There’s really very little German immigration to this country today, so there’s no one to carry on the tradition. One reason is that, like most of Europe, Germany long ago ceased to be a poor and economically depressed place that people were terribly eager to leave. And although most of Europe isn’t doing nearly as well as Germany, it hardly seems now like a place that people would be desperate to get out of, as might have been the case a few generations ago when American kids were admonished to “clean their plates”[sup]1[/sup] because of the starving kids in Europe. Notwithstanding that, there still seem to be quite a few young immigrants from the British Isles, France[sup]2[/sup], and Italy…enough people to keep the number of restaurants of their respective specialties staffed.
[sup]1[/sup]Or “eat their plates”, thereby inspiring some memorable cartoon humor.\
[sup]2[/sup]I was surprised to learn that St. Sebastian’s RC Church, serving an ordinary West L.A. parish with few visible signs of French or Italian culture, offers Mass in both those languages.
The one near me was so heavy it sank.
No, I’m not from Cincinnati, but have only heard second-hand. I can inquire further with a friend down there, if you like.

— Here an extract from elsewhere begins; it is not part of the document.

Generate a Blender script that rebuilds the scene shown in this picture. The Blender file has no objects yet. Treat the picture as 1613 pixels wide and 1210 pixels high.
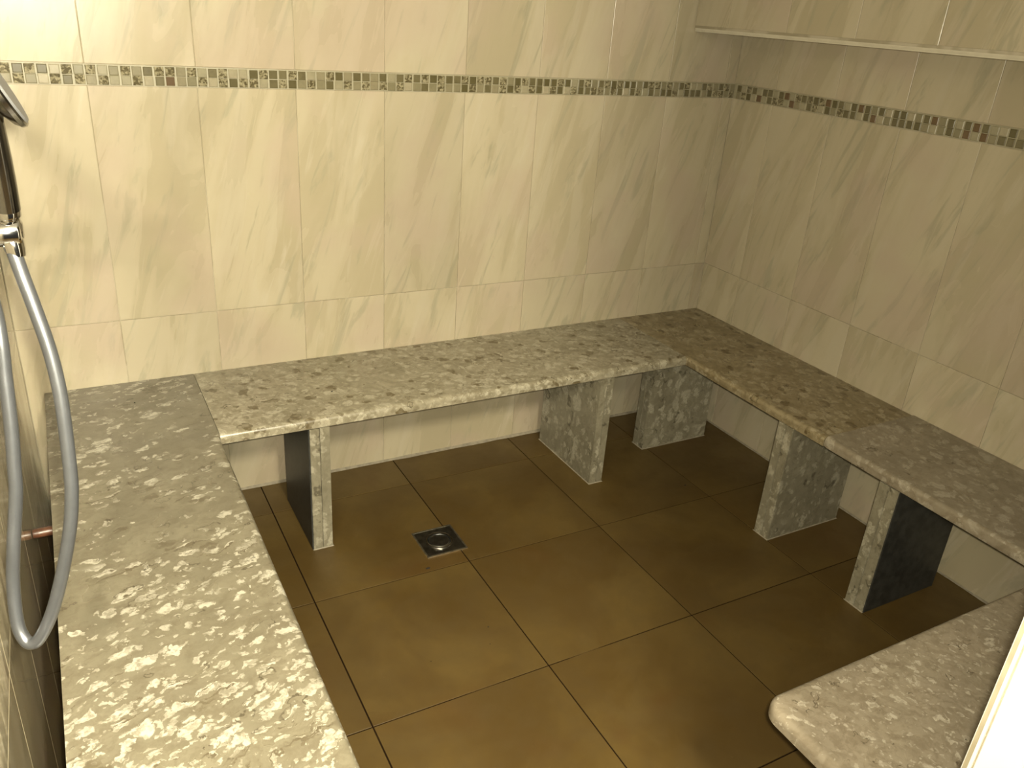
import bpy, bmesh, math, random
from mathutils import Vector, Matrix
random.seed(7)
sc = bpy.context.scene
C = sc.collection

# ------------------------------------------------------------------ camera, light, exposure
CAM = Vector((-2.1669, -2.3237, 1.4537))
RT = Vector((0.8783, -0.4733, 0.0682)); UP = Vector((0.1444, 0.3984, 0.9058)); FW = Vector((0.4558, 0.7857, -0.4183))
cd = bpy.data.cameras.new('camera'); cam = bpy.data.objects.new('camera', cd); C.objects.link(cam)
m = Matrix.Identity(4)
for r in range(3):
    m[r][0], m[r][1], m[r][2], m[r][3] = RT[r], UP[r], -FW[r], CAM[r]
cam.matrix_world = m
cd.sensor_fit = 'HORIZONTAL'; cd.sensor_width = 36.0; cd.lens = 1286.98 / 1613 * 36.0; cd.clip_start = 0.02
sc.camera = cam

w = bpy.data.worlds.new('world'); sc.world = w; w.use_nodes = True
w.node_tree.nodes['Background'].inputs[0].default_value = (1.0, 0.9, 0.72, 1)
w.node_tree.nodes['Background'].inputs[1].default_value = 0.03

# the phone's flash, beside its lens
ld = bpy.data.lights.new('phone_flash', 'SPOT'); ld.energy = 292; ld.color = (1.0, 0.935, 0.72); ld.shadow_soft_size = 0.012
ld.spot_size = math.radians(150); ld.spot_blend = 1.0
lo = bpy.data.objects.new('phone_flash', ld); C.objects.link(lo)
lo.location = CAM + RT * 0.020 + UP * 0.014 + FW * 0.005
lo.rotation_euler = (FW - RT * 0.18 + UP * 0.08).to_track_quat('-Z', 'Y').to_euler()
sc.cycles.blur_glossy = 0.0; sc.cycles.use_guiding = True; sc.cycles.sample_clamp_indirect = 0   # keeps the flash's reflections off the glossy tiles

# ceiling lamp in the passage outside the doorway, behind the photographer
hl = bpy.data.lights.new('passage_lamp', 'POINT'); hl.energy = 360; hl.color = (1.0, 0.92, 0.70); hl.shadow_soft_size = 0.12
ho = bpy.data.objects.new('passage_lamp', hl); C.objects.link(ho); ho.location = (-1.70, -2.72, 2.02)

vs = sc.view_settings
vs.view_transform = 'Standard'; vs.look = 'None'; vs.exposure = 0.0; vs.gamma = 1.0; vs.use_curve_mapping = False

# ------------------------------------------------------------------ node helpers
ALB = 0.38
class NT:
    def __init__(s, name):
        s.mat = bpy.data.materials.new(name); s.mat.use_nodes = True
        s.t = s.mat.node_tree; s.n = s.t.nodes; s.bsdf = s.n['Principled BSDF']
    def new(s, typ, **kw):
        n = s.n.new(typ)
        for k, v in kw.items(): setattr(n, k, v)
        return n
    def set(s, sock, v):
        if isinstance(v, bpy.types.NodeSocket): s.t.links.new(v, sock)
        elif v is not None:
            if isinstance(v, (tuple, list)) and len(v) == 3 and sock.type == 'RGBA': v = (*v, 1)
            sock.default_value = v
    def math(s, op, a, b=None, c=None, clamp=False):
        n = s.new('ShaderNodeMath', operation=op); n.use_clamp = clamp
        s.set(n.inputs[0], a); s.set(n.inputs[1], b); s.set(n.inputs[2], c)
        return n.outputs[0]
    def vmath(s, op, a, b=None):
        n = s.new('ShaderNodeVectorMath', operation=op); s.set(n.inputs[0], a)
        if b is not None: s.set(n.inputs[1], b)
        return n.outputs[0]
    def ramp(s, x, lo, hi, a=0.0, b=1.0):
        n = s.new('ShaderNodeMapRange', interpolation_type='SMOOTHSTEP'); n.clamp = True
        s.set(n.inputs[0], x)
        for i, v in enumerate((lo, hi, a, b)): s.set(n.inputs[1 + i], v)
        return n.outputs[0]
    def mix(s, f, a, b):
        n = s.new('ShaderNodeMix', data_type='RGBA'); s.set(n.inputs[0], f); s.set(n.inputs[6], a); s.set(n.inputs[7], b)
        return n.outputs[2]
    def noise(s, v, scale, detail=3.0, rough=0.55, dist=0.0, col=False):
        n = s.new('ShaderNodeTexNoise'); s.set(n.inputs['Vector'], v)
        n.inputs['Scale'].default_value = scale; n.inputs['Detail'].default_value = detail
        n.inputs['Roughness'].default_value = rough; n.inputs['Distortion'].default_value = dist
        return n.outputs['Color' if col else 'Fac']
    def voro(s, v, scale, rnd=1.0, feature='F1'):
        n = s.new('ShaderNodeTexVoronoi', feature=feature); s.set(n.inputs['Vector'], v)
        n.inputs['Scale'].default_value = scale; n.inputs['Randomness'].default_value = rnd
        return n
    def obj(s): return s.new('ShaderNodeTexCoord').outputs['Object']
    def rand(s): return s.new('ShaderNodeObjectInfo').outputs['Random']
    def offs(s, v, amt=37.0):
        c = s.new('ShaderNodeCombineXYZ'); r = s.rand()
        s.set(c.inputs[0], s.math('MULTIPLY', r, amt)); s.set(c.inputs[1], s.math('MULTIPLY', r, amt * 1.7)); s.set(c.inputs[2], s.math('MULTIPLY', r, amt * 0.6))
        return s.vmath('ADD', v, c.outputs[0])
    def mapping(s, v, rot=(0, 0, 0), scale=(1, 1, 1)):
        if any(rot):
            n = s.new('ShaderNodeMapping'); s.set(n.inputs[0], v); n.inputs['Rotation'].default_value = rot; v = n.outputs[0]
        n = s.new('ShaderNodeMapping'); s.set(n.inputs[0], v); n.inputs['Scale'].default_value = scale
        return n.outputs[0]
    def bump(s, h, strength=0.2, dist=0.01):
        n = s.new('ShaderNodeBump'); s.set(n.inputs['Height'], h); n.inputs['Strength'].default_value = strength; n.inputs['Distance'].default_value = dist
        s.t.links.new(n.outputs[0], s.bsdf.inputs['Normal'])
    def out(s, col, rough=0.4, metal=0.0, spec=None):
        if not metal:      # overall reflectance of the room's materials
            hv = s.new('ShaderNodeHueSaturation'); s.set(hv.inputs['Color'], col); hv.inputs['Value'].default_value = ALB; col = hv.outputs[0]
        s.set(s.bsdf.inputs['Base Color'], col); s.set(s.bsdf.inputs['Roughness'], rough); s.set(s.bsdf.inputs['Metallic'], metal)
        if spec is not None: s.bsdf.inputs['Specular IOR Level'].default_value = spec
        return s.mat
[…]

I think we just have two different definitions of bland, then. Bland, to me, is something without much taste or texture at all; a nicely cooked steak with absolutely no seasonings would not qualify, for example, as the meat itself has texture and flavor. Sure, it’d be better with a bit of salt, but it’s not bland on its own.
Simple tomato sauces as you describe are anything but bland IMO.
Come to Milwaukee!
Mader’s Restaurant
Karl Ratzsch
Old German Beer hall
Kegel’s Inn
Bavarian Inn
House of Hamburg
Weissgerber’s Bier Stube
Von Rothenburg
Schwefel’s Restaurant
In 2000 I worked for a German company in Darmstadt and I was amazed at how many Italian restaurants there were! Figured it was because they both had a ‘thing’ going on, back in the day.
I think we’re talking at cross-purposes here. I agree that they’re not bland (although that’s a description I don’t use myself because of its imprecision), but they are described as such by many, many people, so the description is hardly perplexing. I don’t find Polish or Russian food (the cuisines I grew up with; well, the former mostly) to be bland at all, either, yet they are almost invariably described as such. So, when using a word usage barometer that puts Polish and Russian on the “bland” side of the scale, with Thai, Indian, and Mexican on the “non bland” side, it’s no mystery to me why German is characterized as “bland” by many people.
ETA: And, yes, I believe for many people, steaks on their own are bland. (And, to be clear, I strongly disagree). Why else the popularity of all the marinades and sauces? A good piece of meat doesn’t need that crap, yet many (well, “most” if not “all” by the cookouts I’ve been to) feel compelled to add more flavors to the meat as, on its own, they feel it’s bland.
I was going to say, I know a lot of people who think that steak on its own is quite bland, and have to drown it in some sauce or another to eat it.
I think I’m getting what you’re saying - I know that you personally aren’t describing German food as bland, and I agree with you that German food has a stereotype of being bland. What you and I differ on is that I don’t get why German food has this stereotype while many other foods of equal levels on the bland scale don’t. Why has the world at large decided that German cuisine = bland but (for example) Greek cuisine isn’t?
Yeah, German food is bland and heavy. This also explains the near complete absence of Irish Pubs in Boston as well.
French restaurants are also in decline around here, but a Google search turned up a handful.
Kansas City’s best German restaurant closed a few years back because they rented out their back room for a party, that turned out to the the Nazi Party.